Something to Talk About
Ward is excited for the opportunity to teach this mix of learners, with about half of the Data Mine participants coming from the freshman class.“I can’t wait to hear the kind of debates that come up,” he said. “We may hear the kind of back-and-forth which has been so rare for corporations and universities across the world.”
However, the Data Mine doesn’t exist simply to open minds. Its purpose is also to open career opportunities.
“I think we’re all guilty of having a narrow view of what to teach – it’s just as true of liberal arts and the STEM fields,” Yeomans said. “A lot of data and tech is about the startup culture, where the point is to disrupt and produce something dramatically new. Whenever you do that, you can be looking at areas you may not fully understand, particularly the consequences to society.
“There are institutional factors, and there’s a real awareness both in liberal arts and in STEM that issues need to be explored for change. This is a service, but it also means jobs. We already see technology surrounding itself in these questions more. Those who can understand technology and the concerns that go with it have a chance to be extremely valuable.”
Right now, there is only a one-year commitment to the program, but the leaders are optimistic about its future.

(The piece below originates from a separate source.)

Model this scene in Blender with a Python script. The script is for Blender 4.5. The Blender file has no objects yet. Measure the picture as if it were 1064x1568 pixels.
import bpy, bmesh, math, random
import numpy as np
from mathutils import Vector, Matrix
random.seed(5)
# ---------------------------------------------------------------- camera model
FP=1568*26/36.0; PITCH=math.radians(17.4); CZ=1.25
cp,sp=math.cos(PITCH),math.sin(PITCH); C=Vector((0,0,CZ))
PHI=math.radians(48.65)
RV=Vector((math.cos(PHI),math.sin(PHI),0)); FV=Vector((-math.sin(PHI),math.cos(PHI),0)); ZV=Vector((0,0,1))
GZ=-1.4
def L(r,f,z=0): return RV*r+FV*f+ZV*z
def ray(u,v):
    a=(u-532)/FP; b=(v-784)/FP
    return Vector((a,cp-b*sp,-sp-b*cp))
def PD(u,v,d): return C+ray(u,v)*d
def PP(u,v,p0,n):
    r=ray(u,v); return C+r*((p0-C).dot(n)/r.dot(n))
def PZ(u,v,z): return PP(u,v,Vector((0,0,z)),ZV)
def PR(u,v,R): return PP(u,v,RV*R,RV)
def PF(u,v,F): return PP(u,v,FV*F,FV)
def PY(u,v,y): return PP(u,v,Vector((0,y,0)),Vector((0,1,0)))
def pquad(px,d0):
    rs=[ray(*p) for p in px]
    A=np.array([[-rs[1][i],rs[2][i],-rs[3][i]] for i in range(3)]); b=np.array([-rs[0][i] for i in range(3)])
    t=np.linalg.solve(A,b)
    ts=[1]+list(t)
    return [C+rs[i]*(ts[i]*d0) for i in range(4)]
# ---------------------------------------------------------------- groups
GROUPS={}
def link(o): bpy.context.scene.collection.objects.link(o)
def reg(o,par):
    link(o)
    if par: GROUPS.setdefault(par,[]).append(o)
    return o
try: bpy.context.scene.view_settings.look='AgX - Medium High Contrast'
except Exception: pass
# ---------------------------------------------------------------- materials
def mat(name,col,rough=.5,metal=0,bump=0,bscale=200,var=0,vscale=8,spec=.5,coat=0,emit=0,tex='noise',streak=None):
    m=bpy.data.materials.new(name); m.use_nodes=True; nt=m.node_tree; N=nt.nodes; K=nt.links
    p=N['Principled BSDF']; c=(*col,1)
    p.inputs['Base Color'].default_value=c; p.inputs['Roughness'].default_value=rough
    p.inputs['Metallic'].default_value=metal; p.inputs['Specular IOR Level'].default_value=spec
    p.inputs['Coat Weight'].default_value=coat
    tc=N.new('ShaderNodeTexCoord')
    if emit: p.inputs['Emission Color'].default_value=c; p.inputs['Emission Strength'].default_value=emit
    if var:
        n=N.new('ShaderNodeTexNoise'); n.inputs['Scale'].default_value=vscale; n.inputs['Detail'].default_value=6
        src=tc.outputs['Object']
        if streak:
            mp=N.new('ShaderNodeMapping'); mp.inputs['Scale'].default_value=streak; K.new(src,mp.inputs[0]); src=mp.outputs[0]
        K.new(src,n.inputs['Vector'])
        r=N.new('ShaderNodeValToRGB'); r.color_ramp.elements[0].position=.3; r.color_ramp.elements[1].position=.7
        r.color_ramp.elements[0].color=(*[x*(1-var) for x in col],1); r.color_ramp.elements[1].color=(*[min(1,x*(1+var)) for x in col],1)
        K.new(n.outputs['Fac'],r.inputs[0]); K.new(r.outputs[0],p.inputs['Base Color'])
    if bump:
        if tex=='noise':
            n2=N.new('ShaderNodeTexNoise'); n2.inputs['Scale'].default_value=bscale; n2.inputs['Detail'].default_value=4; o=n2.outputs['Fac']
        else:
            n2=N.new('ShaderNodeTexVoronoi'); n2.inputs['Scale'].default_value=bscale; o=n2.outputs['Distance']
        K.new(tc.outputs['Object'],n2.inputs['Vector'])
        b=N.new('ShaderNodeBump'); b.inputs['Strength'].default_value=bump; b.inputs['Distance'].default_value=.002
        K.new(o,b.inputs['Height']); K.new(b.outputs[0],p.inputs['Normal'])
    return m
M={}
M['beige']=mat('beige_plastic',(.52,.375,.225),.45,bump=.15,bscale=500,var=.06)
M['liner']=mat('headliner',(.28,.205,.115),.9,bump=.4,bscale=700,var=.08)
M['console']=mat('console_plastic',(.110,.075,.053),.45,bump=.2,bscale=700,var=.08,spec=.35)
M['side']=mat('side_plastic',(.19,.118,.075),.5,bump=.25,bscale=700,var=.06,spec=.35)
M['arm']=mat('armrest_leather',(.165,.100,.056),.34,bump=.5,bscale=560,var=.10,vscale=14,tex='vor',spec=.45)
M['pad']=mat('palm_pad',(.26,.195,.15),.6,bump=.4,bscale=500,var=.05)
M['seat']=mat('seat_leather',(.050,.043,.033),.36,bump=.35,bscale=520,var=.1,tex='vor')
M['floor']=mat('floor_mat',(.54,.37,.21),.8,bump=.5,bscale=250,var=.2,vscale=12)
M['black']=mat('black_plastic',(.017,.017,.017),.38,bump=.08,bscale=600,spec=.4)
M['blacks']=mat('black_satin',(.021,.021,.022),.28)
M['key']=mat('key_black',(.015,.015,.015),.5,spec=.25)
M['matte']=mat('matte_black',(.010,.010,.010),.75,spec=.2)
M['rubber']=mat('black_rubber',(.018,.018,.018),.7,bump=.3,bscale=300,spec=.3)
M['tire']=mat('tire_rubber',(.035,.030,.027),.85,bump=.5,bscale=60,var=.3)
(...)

“We don’t expect, say, every liberal arts student now will necessarily go on to become a data scientist,” Yeomans said. “What we hope is that whether a student goes out into agriculture, nursing, or something else, they can now be a helpful leader in terms of understanding application and implications of data.
“You could have been a philosophy major and may be more likely to say, ‘OK, this may be popular, but what will this technology do to children? To everyone?’ Many times we don’t know the answers. But, then again, not enough people have been asking the questions.”